Reportage : La palla ovale per guarire

Dall’alto dei suoi 48,5 metri, la statua del Dai-Kannon domina la baia di Kamaishi. / Benjamin Parks per ZOOM Giappone

La prima cosa che si nota è che la struttura è stata edificata vicino alla foce del fiume, un posto assai pericoloso tenuto conto del rischio costante di tsunami. “In effetti, qui si trovavano le scuole elementari e medie” spiega Ichikawa Kaori. “Per fortuna tutti gli allievi avevano seguito un training in caso di catastrofe. Così, nel momento stesso in cui venne udita l’allerta tsunami, i ragazzi lasciarono le classi e i luoghi vicini prima che l’onda travolgesse gli edifici. Lo stadio è stato costruito qui in memoria della tragedia. Come potete constatare, una barriera anti-inondazioni è stata edificata per proteggere l’area dagli tsunami. Inoltre, dietro lo stadio, tre sentieri conducono alla sommità della collina e possono essere utilizzati come via d’emergenza. Non lontano dallo stadio è stata ricostruita la stazione. Dovrebbe essere pienamente operativa a partire dal marzo prossimo” ci spiega Kaori.
Di ritorno all’hotel, discuto con la giovane receptionist e le pongo alcune domande sui prossimi Mondiali. “La mia generazione non ha alcun ricordo dell’epoca in cui la squadra ha ottenuto i suoi premi” riconosce. “Non siamo cresciuti con un entusiasmo particolare nei confronti del rugby. Questo sport non fa particolarmente parte delle nostre vite”.
Aldilà della preferenza di ciascuno verso il rugby, il problema principale è che lo stadio è costato la bellezza di tre miliardi di yen, un fardello finanziario enorme per una città che si riprende appena dal disastro. “All’inizio, il progetto ha suscitato numerose critiche da parte di persone convinte che ci fossero priorità più importanti, servizi più urgenti da rimettere in moto” ammette Kaori. “Abbiamo però cominciato a ricevere sempre più messaggi di simpatia, solidarietà e incoraggiamento da tutto il Giappone e i biglietti per le due partite dei Mondiali si sono esauriti rapidamente. Alla fine, anche le persone contrarie alla costruzione dello stadio sembrano aver cambiato idea. Le generazioni più giovani non sanno nulla dei giorni di gloria del rugby a Kamaishi ma, per molti fra noi, l’importante è mostrare ai nostri figli che la città si sta rialzando e che loro di conseguenza potranno essere fieri di farne parte”.

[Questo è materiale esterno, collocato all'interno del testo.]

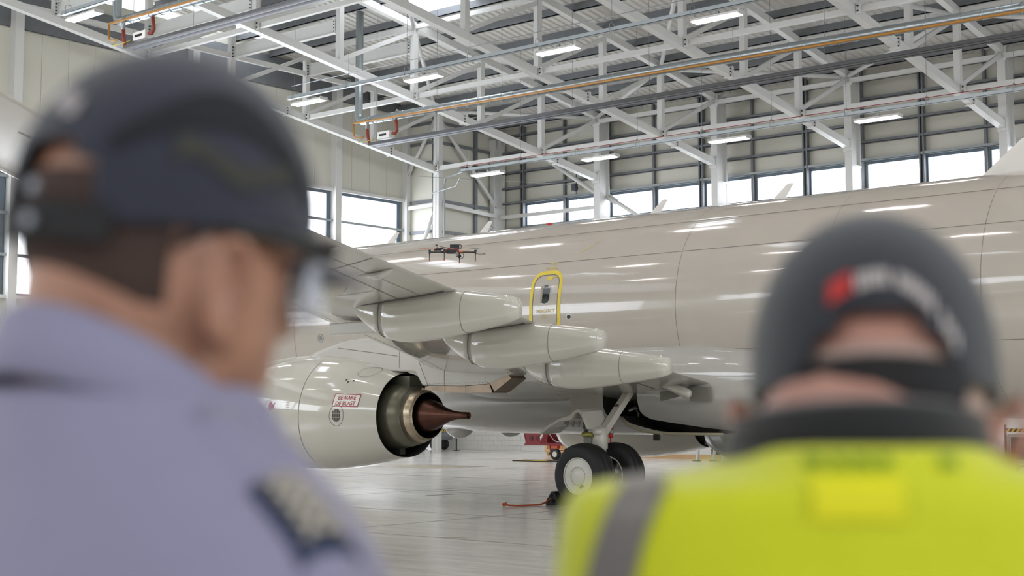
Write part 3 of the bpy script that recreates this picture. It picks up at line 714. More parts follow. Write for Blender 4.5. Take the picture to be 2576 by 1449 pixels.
AB().tube([(7.0, 18.5, 3.98), (7.5, 18.45, 4.02)], .012, 6).build('static_wick', mat('wick', '5d4a3c', .6), wg)
# ---- flap track fairings (canoes)
def canoe(xf, xa, y, zf, ztip, zb_, hw, name='flap_fairing'):
    root = empty(name, (0, 0, 0), parent=air)
    rg = []; n = 22
    for i in range(n+1):
        t = i/n; x = xf + (xa-xf)*t
        bot = zf + (zb_-zf)*min(1, sin(min(1, t/.38)*pi/2)**.85) if t < .38 else zb_ + (ztip-.02 - zb_)*((t-.38)/.62)**1.6
        xt = te(y, 1)[0]
        top = wing_low(min(x, xt-.02), y) + .08 if x < xt - .25 else None
        if top is None:
            zt0 = wing_low(xt-.25, y) + .08; u = (x-(xt-.25))/(xa-(xt-.25)); top = zt0 + (ztip+.25-zt0)*u
        w_ = hw * (min(1, (t/.3))**.6 if t < .3 else 1-.45*((t-.3)/.7)**1.8); w_ = max(w_, .01)
        if t > .97: bot += .02; top -= .02; w_ *= .85
        zc = (top+bot)/2; h = max(.01, (top-bot)/2); r_ = []
        for k in range(24):
            a = 2*pi*k/24; ca, sa = cos(a), sin(a)
            r_.append((x, y + w_*abs(ca)**.75*(1 if ca > 0 else -1), zc + h*abs(sa)**.8*(1 if sa > 0 else -1)))
        rg.append(r_)
    i0 = 5
    AB().loft(rg[:i0+1]).build('nose_section', npaint, root, True); AB().loft(rg[i0:]).build('body', npaint, root, True)
    ring = [Vector(p) for p in rg[i0]]; AB().tube([p + (p-Vector((p.x, y, (top+bot)/2))).normalized()*.0 for p in ring] + [ring[0]], .008, 6).build('joint_line', seam, root)
    sl_ = [(rg[i][0][0], y + hw*.9*min(1, (i/n/.3))**.6, wing_low(min(rg[i][0][0], te(y,1)[0]-.03), y+hw)-.004) for i in range(1, n) if rg[i][0][0] < te(y, 1)[0]]
    AB().tube(sl_, .012, 6).build('seal_line', mat('dark_seal', '4a4440', .6), root)
    ring = [Vector(p) for p in rg[16]]; AB().tube([p for p in ring] + [ring[0]], .004, 6).build('joint_line', seam, root)
    return root
canoe(2.22, 4.99, 10.7, 2.96, 2.72, 2.50, .19); canoe(1.54, 4.41, 8.4, 2.70, 2.47, 2.24, .20); canoe(1.21, 3.94, 6.3, 2.34, 2.19, 2.0, .22)
rr = []
for i in range(19):
    t = i/18; s_ = (min(1, t/.35)**.6 if t < .35 else 1) * (sqrt(max(.0, 1-max(0, (t-.8)/.2)**2)) if t > .8 else 1); s_ = max(s_, .03); X = 1.25+2.1*t
    rr.append([(X, 11.8+.16*s_*cos(2*pi*k/16), wing_low(X, 11.8)+.02+.15*s_*sin(2*pi*k/16)*(1 if sin(2*pi*k/16) < 0 else .3)) for k in range(16)])
AB().loft(rr).build('underwing_fairing', npaint, wg, True)
b = AB(); b.box((.95, 9.75, 2.70), (1.9, 10.0, 2.86)); bevel(b.build('flap_hinge_box', wpaint, wg), .02)
AB().tube([(.7, 2.25, 2.25), (1.0, 2.28, 2.15), (1.42, 2.3, 2.0), (1.52, 2.3, 1.965), (1.55, 2.3, 1.955)], [.06, .08, .09, .075, .04], 14).build('flap_fairing', npaint, air, True)
# flap panels hanging at the wing root and inboard structures
AB().prism([(.76, 2.10, 2.02), (1.2, 2.10, 2.06), (1.2, 2.10, 1.95), (.76, 2.10, 1.86)], (0, -.08, 0)).build('flap_cove', mat('flap_cove', '7d7b72', .6), air)
AB().prism([(1.35, 2.10, 2.1), (1.77, 2.08, 2.08), (1.77, 2.08, 1.83), (1.4, 2.1, 1.85)], (0, -.08, 0)).build('flap_cove', mat('flap_cove', '7d7b72', .6), air)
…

L’indomani mattina mi inerpico su una delle colline che circondano Kamaishi per avere una vista migliore sulla città e sull’area colpita dallo tsunami. Dal mio punto di osservazione, posso scorgere il tempio Dai-Kannon, la cui statua alta 48,5 metri domina la baia.
Eretta nel 1970, la statua in cemento armato simboleggia la sicurezza marittima. Oggi, il suo biancore contrasta con le diverse sfumature di grigio del mare e del cielo nuvoloso.
In questa domenica il porto sembra calmo, ma quattro o cinque navi si sono riunite nelle acque profonde della baia. “Vengono probabilmente in zona a rifugiarsi” racconta il tassista che mi ha portato qui. “Meglio affrontare le intemperie qui che in mare aperto” dice, mentre il bollettino metereologico annuncia l’arrivo di un potente tifone. Succede talvolta che in Giappone si viva su una sorta di bomba a orologeria; questi ultimi anni sono stati segnati da numerose catastrofi, naturali o provocate dall’uomo.
Prima di salire sul treno che mi riporterà a casa, rivolgo un cenno di ammirazione al coraggio e alla determinazione degli abitanti di Kamaishi.